Both programs, designed to offer the U.S. the ability to evade advanced air defenses or underwater detection capabilities, received high levels of funding that don’t include what’s sure to be a significant chunk of funding in the classified budget. In fact, the Navy’s effort to replace its Ohio-class nuclear submarines received a fund designed by Congress that separates a portion of the program’s funding from the overall Navy budget.

The Pentagon requested an overall defense budget of $585 billion, including a $534 base budget and a $51 billion war budget. That’s an increase of about $25 billion, or 4 percent, in funding from this year.

The Navy received the biggest boost over last year out of all the services requesting $10 billion more compared the amount the Navy received last year. Out of the Navy’s $160 billion budget request, the service wants to buy two more Virginia-class submarines to go along with the $1.4 billion it plans to spend on the Ohio Replace program.

The Navy also requested $67.4 million for directed energy weapons and $242 million for a next-generation radar technology called Air and Missile Defense Radar, or AMDR.

Navy leaders also requested $2.5 billion for the Navy’s new Ford-class aircraft carriers, $3.2 billion for two new DDG 51 Arleigh Burke-Class destroyers, $1.4 billion for three Littoral Combat Ships and one new amphibious transport dock or LPD 17.

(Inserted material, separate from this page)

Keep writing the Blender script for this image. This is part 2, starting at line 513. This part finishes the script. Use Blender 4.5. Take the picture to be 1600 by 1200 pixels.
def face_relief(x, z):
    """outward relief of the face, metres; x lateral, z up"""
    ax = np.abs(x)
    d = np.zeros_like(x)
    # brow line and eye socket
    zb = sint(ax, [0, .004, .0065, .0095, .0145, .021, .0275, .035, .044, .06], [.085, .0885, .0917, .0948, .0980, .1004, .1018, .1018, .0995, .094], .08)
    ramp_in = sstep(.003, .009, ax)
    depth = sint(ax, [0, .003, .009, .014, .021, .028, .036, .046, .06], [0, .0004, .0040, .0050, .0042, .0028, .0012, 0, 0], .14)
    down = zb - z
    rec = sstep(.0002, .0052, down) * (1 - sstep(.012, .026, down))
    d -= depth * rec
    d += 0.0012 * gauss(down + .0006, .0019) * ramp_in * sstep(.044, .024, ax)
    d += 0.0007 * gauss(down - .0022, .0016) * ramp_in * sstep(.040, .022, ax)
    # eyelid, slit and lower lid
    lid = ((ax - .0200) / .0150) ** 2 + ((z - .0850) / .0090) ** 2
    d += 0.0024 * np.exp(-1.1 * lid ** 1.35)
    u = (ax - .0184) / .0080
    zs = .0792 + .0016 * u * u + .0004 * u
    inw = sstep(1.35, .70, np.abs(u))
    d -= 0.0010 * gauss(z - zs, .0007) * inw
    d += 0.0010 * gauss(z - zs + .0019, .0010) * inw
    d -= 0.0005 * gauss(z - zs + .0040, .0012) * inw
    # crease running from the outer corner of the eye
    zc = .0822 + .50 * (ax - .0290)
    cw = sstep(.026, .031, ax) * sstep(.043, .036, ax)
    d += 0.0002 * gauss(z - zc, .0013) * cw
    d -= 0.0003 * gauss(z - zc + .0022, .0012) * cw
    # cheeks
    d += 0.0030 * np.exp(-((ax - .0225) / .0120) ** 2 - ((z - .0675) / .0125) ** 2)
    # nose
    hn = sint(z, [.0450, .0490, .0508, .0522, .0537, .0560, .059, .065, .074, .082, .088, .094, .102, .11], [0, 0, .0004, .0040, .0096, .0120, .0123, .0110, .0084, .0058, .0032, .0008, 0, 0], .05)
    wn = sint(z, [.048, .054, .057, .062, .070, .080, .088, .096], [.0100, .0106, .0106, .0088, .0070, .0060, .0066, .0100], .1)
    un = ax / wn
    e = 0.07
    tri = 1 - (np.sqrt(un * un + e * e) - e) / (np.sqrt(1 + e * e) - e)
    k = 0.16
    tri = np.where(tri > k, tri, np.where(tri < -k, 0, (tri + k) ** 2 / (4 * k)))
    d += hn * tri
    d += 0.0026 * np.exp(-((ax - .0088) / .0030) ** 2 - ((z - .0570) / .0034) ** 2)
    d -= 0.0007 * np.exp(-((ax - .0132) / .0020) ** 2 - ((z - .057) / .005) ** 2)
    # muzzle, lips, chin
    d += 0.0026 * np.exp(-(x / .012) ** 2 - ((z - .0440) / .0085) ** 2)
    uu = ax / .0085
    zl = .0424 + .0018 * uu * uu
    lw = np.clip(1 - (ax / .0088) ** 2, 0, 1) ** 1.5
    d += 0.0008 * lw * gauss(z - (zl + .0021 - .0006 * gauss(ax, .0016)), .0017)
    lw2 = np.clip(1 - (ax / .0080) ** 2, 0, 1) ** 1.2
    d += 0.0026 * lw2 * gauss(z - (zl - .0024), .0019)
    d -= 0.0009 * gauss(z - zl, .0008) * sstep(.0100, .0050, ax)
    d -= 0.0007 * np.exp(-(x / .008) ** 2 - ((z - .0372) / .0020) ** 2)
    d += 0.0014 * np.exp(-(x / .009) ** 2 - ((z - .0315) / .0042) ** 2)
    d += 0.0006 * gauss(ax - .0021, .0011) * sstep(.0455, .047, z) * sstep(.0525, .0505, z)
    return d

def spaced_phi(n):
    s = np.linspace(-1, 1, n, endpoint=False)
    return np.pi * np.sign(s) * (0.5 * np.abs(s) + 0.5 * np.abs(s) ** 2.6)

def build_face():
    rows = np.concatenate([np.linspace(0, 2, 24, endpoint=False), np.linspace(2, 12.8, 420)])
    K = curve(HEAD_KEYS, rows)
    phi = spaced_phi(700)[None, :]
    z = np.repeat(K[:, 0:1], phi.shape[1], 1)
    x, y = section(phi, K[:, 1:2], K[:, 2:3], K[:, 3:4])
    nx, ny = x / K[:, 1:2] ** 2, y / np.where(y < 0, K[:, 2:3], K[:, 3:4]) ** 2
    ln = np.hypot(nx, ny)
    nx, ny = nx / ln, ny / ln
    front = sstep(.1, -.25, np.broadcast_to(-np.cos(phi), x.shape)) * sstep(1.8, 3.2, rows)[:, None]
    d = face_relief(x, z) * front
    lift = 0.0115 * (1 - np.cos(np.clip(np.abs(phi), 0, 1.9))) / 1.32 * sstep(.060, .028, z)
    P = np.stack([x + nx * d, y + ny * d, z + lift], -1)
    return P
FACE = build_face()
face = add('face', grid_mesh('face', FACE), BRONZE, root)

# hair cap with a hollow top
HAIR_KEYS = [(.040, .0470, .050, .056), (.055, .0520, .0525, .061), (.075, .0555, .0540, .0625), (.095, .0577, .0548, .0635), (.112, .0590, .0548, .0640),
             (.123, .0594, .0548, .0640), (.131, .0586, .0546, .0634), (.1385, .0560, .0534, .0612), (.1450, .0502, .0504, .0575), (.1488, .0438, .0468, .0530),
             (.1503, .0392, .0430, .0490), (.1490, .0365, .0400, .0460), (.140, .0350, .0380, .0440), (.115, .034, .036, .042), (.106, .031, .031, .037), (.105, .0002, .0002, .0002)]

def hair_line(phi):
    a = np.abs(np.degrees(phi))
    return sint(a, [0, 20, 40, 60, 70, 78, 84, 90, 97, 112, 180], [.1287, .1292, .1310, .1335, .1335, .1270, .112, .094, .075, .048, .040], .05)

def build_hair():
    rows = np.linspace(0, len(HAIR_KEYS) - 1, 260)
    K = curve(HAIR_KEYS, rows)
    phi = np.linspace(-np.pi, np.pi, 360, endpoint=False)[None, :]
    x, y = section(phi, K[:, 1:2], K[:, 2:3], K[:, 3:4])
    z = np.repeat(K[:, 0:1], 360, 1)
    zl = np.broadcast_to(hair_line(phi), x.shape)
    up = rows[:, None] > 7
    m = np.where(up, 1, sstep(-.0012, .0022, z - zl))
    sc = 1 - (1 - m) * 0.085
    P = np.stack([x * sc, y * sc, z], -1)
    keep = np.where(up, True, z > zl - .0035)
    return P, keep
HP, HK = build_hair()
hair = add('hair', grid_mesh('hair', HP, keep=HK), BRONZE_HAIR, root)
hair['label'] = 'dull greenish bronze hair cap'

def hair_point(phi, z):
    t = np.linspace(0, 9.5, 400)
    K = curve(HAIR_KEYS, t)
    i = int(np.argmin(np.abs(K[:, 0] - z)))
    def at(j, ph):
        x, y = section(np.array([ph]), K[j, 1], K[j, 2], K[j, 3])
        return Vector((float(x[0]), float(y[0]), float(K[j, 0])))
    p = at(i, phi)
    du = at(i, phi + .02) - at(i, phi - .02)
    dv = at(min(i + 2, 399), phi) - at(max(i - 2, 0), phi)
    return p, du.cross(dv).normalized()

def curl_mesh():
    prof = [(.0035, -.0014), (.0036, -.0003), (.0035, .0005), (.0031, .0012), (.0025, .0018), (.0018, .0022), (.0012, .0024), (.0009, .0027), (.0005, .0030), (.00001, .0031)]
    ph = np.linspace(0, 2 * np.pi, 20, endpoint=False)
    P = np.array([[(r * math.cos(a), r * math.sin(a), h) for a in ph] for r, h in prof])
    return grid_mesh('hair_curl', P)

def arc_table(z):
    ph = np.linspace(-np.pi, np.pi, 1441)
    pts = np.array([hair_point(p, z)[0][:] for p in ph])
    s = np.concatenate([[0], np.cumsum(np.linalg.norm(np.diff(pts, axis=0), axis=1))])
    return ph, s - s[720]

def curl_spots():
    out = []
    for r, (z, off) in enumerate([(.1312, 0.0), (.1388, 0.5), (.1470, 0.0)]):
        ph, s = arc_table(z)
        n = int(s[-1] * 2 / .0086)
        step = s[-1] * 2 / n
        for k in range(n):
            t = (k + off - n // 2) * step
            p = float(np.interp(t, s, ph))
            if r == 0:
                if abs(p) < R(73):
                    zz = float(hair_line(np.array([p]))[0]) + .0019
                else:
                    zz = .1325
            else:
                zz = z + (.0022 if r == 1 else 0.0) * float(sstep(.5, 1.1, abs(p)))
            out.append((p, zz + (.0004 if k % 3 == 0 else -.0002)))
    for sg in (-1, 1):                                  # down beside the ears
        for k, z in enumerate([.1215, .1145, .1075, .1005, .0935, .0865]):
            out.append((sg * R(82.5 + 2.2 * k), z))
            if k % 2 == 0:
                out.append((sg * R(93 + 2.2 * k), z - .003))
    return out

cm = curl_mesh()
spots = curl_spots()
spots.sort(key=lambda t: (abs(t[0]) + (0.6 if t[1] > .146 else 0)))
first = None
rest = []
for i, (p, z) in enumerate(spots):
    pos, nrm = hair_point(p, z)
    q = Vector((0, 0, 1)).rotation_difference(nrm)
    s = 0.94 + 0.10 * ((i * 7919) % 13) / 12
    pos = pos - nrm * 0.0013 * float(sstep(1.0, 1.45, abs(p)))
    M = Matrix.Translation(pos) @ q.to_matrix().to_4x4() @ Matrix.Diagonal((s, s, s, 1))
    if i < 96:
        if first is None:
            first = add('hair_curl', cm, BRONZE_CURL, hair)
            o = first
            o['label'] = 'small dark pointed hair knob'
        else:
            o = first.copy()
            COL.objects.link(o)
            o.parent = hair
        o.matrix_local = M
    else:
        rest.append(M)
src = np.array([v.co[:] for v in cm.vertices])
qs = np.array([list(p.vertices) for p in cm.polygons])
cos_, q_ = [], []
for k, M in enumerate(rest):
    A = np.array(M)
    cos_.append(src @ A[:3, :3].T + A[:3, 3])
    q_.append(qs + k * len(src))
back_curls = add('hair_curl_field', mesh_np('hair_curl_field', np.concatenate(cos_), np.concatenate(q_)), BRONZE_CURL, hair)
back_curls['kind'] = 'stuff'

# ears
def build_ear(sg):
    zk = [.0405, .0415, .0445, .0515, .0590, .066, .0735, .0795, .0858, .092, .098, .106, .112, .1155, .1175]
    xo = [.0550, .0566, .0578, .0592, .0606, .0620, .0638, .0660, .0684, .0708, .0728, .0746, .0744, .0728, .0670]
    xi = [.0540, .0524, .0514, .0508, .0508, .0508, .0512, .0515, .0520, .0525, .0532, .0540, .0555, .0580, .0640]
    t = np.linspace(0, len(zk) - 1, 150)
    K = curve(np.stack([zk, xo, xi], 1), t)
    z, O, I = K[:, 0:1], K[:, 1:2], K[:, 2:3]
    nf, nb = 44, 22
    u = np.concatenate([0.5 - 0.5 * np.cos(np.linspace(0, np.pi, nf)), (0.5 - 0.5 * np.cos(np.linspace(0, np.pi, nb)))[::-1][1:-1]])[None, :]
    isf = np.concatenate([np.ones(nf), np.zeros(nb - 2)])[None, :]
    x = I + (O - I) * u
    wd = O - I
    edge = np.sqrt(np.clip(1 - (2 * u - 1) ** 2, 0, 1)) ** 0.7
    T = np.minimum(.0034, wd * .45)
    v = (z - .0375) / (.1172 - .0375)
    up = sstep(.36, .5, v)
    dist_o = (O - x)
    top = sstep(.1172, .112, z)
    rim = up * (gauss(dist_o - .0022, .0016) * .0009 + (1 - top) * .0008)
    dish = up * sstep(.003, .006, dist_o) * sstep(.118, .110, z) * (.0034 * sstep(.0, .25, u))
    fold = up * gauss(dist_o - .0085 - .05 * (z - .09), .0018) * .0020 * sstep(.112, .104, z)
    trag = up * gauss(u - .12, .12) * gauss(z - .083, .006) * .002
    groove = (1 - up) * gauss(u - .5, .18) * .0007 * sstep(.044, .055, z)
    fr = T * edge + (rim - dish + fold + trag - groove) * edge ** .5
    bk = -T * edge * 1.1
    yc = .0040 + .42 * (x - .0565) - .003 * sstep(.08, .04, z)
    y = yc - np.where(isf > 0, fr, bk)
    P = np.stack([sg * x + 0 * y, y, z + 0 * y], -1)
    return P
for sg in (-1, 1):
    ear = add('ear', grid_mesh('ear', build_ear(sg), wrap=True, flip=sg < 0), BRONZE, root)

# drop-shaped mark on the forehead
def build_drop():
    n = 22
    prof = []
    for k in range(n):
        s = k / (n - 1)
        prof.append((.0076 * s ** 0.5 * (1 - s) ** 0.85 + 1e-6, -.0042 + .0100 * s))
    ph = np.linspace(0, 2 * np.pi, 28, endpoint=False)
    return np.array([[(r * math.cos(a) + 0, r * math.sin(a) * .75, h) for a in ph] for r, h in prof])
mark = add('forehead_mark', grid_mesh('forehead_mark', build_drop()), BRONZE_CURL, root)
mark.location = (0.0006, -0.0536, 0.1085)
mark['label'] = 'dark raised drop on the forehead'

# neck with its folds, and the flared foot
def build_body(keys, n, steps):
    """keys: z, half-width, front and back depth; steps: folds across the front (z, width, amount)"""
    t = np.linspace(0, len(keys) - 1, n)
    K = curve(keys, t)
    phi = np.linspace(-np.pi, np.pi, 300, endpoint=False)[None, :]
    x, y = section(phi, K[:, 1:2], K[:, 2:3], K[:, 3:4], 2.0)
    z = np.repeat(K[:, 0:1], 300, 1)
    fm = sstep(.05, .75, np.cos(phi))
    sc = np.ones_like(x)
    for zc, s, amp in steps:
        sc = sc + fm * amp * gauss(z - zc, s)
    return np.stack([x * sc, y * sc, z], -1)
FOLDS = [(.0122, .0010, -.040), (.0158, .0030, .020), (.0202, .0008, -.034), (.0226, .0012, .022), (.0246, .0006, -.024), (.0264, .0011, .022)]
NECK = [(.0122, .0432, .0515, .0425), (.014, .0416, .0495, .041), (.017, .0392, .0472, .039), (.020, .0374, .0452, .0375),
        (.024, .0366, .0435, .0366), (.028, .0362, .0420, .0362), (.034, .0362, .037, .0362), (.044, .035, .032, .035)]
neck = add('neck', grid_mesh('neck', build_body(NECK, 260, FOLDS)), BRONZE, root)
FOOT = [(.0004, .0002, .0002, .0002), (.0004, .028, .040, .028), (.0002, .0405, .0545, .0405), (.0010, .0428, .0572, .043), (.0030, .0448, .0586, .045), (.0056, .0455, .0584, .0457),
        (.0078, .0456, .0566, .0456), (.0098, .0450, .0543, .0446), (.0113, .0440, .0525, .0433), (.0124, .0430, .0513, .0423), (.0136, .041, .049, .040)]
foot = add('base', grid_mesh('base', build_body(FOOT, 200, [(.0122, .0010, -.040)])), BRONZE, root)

Meanwhile, the Air Force asked for $1.24 billion for its Long Range Strike program as the service plans to increase its level of funding over the next four years.

The Long-Range Strike Bomber program, or LRS-B, plans to have new planes in the fleet by the mid-2020s. The Air Force ultimately plans to acquire as many as 80 to 100 new bombers for a price of roughly $550 million per plane. The new aircraft will be designed to have global reach, in part by incorporating a large arsenal of long-range weapons. The LRS-B is being engineered to carry existing weapons as well as emerging and future weapons.

Northrop Grumman and a partnership of Lockheed Martin and Boeing are competing for the contract to build the plane. In fact, Northrop aired a commercial hinting at its developed bomber during the Super Bowl on Sunday.